マイナビニュース / 2024年6月19日 15時46分

さまざまな波長が混ざった放射光のうち、いくつかの特定の波長だけを取り出し、分光器を使ってその波長分布を観測する場合、それぞれの波長のピークが連なることで、歯が複数ある櫛のような形に見える。それに対して従来法では、その櫛の歯が1本しかないスペクトル構造が測定に用いられていたという。この時、歯の固有の幅が原子運動の時間の測定分解能を、つまり原子の運動を測ることができる時間域を決めていた。今回の研究では、X線領域でスペクトルの櫛型の構造を作り出すことで、新しい測定系が、櫛の歯の幅から決まる時間分解能だけでなく、櫛全体の幅から決まる新しい別の時間分解能を持つことが発見された。さらに、歯が沢山あることで、櫛の歯の幅から決まる時間分解能の測定も、歯の数が多い分だけ効率的に行えることも同時に発見されたとした。

そして、研究チームは2つの分解能を持つ技術を開発。同手法が0.1~100ナノ秒という従来法に比べてとても広い時間領域において、原子・分子運動の効率的な観測が可能であることを、典型的な高分子材料(ゴム)を用いることで実証することに成功した。

従来の放射光技術では、1つの測定に何週間もかかるため、実質的に原子ダイナミクス測定は不可能だった。しかし、今回の技術なら約100倍も効率良く測定できることから、その測定が現実的になったとする。なお、精密な原子・分子構造の同時測定の実現は、SPring-8の加速器を駆動させる高周波周期と、CITIUSの露光周期を100万分の10以下で精密に合致させる高精度同期システムの開発が基礎になったとしている。

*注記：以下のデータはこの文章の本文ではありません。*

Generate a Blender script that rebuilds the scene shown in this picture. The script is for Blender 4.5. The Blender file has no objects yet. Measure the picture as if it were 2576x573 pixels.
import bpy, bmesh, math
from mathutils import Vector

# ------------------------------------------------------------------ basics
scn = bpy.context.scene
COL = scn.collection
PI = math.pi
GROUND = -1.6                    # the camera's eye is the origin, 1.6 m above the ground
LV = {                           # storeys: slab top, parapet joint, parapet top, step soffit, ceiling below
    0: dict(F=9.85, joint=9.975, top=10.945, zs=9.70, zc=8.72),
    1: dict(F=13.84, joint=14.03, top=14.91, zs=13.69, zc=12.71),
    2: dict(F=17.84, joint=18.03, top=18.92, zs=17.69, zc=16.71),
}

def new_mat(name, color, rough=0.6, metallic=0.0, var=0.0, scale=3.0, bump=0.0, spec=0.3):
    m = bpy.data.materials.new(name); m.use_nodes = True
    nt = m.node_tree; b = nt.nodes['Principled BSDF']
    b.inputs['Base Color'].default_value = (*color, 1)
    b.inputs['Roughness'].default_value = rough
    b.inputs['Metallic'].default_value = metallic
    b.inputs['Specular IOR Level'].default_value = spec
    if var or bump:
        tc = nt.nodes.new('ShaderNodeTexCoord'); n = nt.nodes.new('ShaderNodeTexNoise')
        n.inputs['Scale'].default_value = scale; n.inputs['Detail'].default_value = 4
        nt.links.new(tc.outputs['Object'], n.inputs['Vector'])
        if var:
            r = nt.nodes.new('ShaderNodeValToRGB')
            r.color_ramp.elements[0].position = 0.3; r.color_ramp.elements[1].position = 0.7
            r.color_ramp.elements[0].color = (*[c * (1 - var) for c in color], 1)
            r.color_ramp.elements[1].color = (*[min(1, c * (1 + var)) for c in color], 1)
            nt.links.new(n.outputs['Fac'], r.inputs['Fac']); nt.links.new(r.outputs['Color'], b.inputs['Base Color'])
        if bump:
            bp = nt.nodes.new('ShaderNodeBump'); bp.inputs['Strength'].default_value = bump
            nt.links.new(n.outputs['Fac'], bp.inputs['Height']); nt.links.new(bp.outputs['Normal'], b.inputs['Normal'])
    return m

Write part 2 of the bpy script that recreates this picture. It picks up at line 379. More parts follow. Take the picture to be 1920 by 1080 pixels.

これまで、ナノ秒近辺での原子・分子・ナノ構造の運動性の測定には、中性子が用いられていた。しかし同位体置換が必要など、測定する物質に特殊な条件が必要な場合があり、広範な材料に対する研究が妨げられていたという。今回開発された技術により、ゴム、電池、金属ガラス、液晶、化粧品など、数多くの産業材料や生体分子などにおいて、重要な原子・分子運動を内部まで非破壊で、また特殊な条件を課すことなく調べることが可能となった。これにより、今後の材料開発や生命現象の機構の理解が大きく加速するとしている。